MARTIN CLUNES has a clear idea what the death of his career would look like.

"Telly loves detectives," explains the 53-year-old with a belly laugh. "I get asked at least once a year to play a detective. I just could not take myself seriously if I played any kind of copper.

"It's good to know your limits. I just couldn't go around arresting people! It would be the end, wouldn't it?"

Only, in his latest series, Arthur & George, he does "sort of" play a detective.

An adaptation of Julian Barnes' novel of the same name, the three-part series follows the real-life story of Sherlock Holmes author Sir Arthur Conan Doyle, who in later life, pursued a notorious miscarriage of justice, whereby George, a young Anglo-Indian solicitor, was imprisoned for allegedly mutilating animals.
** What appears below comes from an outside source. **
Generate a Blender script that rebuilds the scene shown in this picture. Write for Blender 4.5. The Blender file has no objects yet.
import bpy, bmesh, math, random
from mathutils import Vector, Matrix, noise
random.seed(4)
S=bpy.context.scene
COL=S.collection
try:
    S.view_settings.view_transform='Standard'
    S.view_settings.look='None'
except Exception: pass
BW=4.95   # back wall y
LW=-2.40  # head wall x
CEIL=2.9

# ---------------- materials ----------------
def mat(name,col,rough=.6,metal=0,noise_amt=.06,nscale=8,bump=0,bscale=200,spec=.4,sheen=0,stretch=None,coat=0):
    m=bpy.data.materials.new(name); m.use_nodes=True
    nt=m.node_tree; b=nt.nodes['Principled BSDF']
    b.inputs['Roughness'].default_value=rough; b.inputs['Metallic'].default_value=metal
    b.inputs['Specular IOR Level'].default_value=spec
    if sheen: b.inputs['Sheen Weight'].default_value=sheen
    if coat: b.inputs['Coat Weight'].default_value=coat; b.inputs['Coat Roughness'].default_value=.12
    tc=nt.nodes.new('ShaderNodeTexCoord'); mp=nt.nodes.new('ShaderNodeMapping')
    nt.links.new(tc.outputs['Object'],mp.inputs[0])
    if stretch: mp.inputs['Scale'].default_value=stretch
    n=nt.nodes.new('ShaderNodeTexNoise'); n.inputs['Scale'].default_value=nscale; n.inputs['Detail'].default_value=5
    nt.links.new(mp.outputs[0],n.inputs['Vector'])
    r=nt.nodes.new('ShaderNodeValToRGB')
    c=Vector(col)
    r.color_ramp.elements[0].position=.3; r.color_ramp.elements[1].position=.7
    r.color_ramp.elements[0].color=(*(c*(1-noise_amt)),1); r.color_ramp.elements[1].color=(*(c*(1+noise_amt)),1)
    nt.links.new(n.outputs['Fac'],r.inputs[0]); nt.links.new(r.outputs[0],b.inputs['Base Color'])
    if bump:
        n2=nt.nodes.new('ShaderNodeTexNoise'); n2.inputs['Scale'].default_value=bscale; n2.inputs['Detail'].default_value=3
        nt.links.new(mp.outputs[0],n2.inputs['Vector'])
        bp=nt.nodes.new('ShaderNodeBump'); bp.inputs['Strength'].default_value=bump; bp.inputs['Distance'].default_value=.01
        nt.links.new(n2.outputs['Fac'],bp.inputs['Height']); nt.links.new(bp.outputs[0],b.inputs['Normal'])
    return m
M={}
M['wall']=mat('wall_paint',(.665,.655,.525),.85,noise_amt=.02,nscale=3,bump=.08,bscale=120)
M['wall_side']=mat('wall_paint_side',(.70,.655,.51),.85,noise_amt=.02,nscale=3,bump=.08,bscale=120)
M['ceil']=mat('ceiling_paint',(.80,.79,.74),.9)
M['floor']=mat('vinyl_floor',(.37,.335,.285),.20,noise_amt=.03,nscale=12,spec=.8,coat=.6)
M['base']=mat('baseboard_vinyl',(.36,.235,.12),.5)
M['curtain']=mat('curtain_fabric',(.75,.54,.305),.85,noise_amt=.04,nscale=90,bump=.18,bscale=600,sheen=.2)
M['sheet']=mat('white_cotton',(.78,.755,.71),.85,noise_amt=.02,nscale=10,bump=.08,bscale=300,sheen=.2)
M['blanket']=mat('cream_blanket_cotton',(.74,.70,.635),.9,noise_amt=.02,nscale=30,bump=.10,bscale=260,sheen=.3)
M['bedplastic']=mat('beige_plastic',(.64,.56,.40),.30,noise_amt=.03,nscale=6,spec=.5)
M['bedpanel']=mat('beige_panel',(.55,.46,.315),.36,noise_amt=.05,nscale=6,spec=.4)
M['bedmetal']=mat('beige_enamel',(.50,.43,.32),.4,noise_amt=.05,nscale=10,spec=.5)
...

Admittedly, the actor - who is dapper when we meet on set, in a natty three-piece suit - would have "legged it" if anyone else had approached him to play Doyle, but Arthur & George, like his well-loved Doc Martin series, is produced by Philippa Braithwaite - his wife.

A "voracious reader", Braithwaite was convinced the book would lend itself well to TV, and with Doc Martin proving such an international success, there was "a few bob in the company coffers" to fund a script.

But with TV schedules groaning under the weight of Victorian dramas, father-of-one Clunes, who made his name as beer-swilling lout Gary in Nineties comedy Men Behaving Badly, was initially reluctant to add to the mix.

"There's so much Victoriana on telly at the moment, isn't there?" says the actor. "It's so boring. People do the same thing, over and over again."

But he believes they've taken a "fresh eye" on Victoriana with Arthur & George, and if nothing else, at least hired some new faces, instead of using the same old stars.

"Another bugbear of mine is that you see the same horse pulling every bloody carriage with the same harness [in these dramas]," adds Clunes who, as president of the British Horse Society - and who lives on a farm in Dorset, with his wife, teenage daughter Emily, four dogs and several sheep and Clydesdale horses - would, naturally, notice such things.

"We've had some fantastic horses in this [series], really lovely ones," he continues.

The series also boasts a cameo from one of his dogs - little Jack Russell, James Henry.

"He did really well! We were just sniggering about what his credits should be."

Although he concedes that a second series isn't "up to him", Clunes would be happy to star in more episodes of Arthur & George, if the chance arose. "This is really good, because it's quite hard, and it's a boot up the arse," he says, chuckling. "It reminds me what I like about my job."